Barely a year after the release of Baz Luhrmann’s Elvis, do we really need another Elvis Presley film? Luhrmann’s maximalist pop biopic felt like it got the first and last word on its subject, as well as most of the other words that could be squeezed in between them. But Sofia Coppola has found a fruitful – not to mention woozily beautiful – new line of attack.
Of course as its title makes plain, Priscilla isn’t focused on Elvis at all. Its central character, thoughtfully and tenderly played by Cailee Spaeny, is his wife of six years, whom he met when she was 14 years old, and he 24, during his military service. But even armed with that knowledge, nothing can quite prepare you for how much of an Elvis film Priscilla is not.

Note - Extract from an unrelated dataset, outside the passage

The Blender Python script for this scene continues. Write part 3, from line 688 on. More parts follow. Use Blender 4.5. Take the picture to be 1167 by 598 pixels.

For one thing, having been made without the cooperation of Elvis Presley Enterprises (Coppola adapted the film from Priscilla Presley’s memoir), it contains none of his songs. For another, there are only snatches of performance here and there: a couple of seconds of the 1968 Comeback Special; a brief shot from behind on the Las Vegas Hilton stage. Meanwhile, Elvis himself, played with an aloof nonchalance by Jacob Elordi, is an oblique, sometimes even marginal figure – a neatly coiffed image with uncertain substance behind.
Like Coppola’s Lost in Translation, Marie Antoinette and Somewhere, the film is another story of a young woman trapped in a gilded cage – with Elvis, the generational heartthrob, serving as both Priscilla’s jailer and bait. We first encounter her as a series of fragments – an eyelid brushed by mascara, neatly pedicured toes sinking into coral shag-pile – before the film rewinds to 1959, where she’s a Norman Rockwell teenage dream, wearing a pink fluffy sweater and sipping Coke, bored, at the counter of a faux-American diner on a West German military base. Frankie Avalon’s Venus plays on the soundtrack – “Please send a little girl for me to thrill,” it croons – before a uniformed associate of Elvis’s approaches and invites her to a party to meet his famous friend.
Coppola and Spaeny paint Priscilla at first as a schoolgirl with an impossible pop star crush that, even more impossibly, happens to be reciprocated. (At 6’5, Elordi’s Elvis towers over his 5’1 bride-to-be – a difference Coppola exploits in the frame to sum up the couple’s power dynamic.)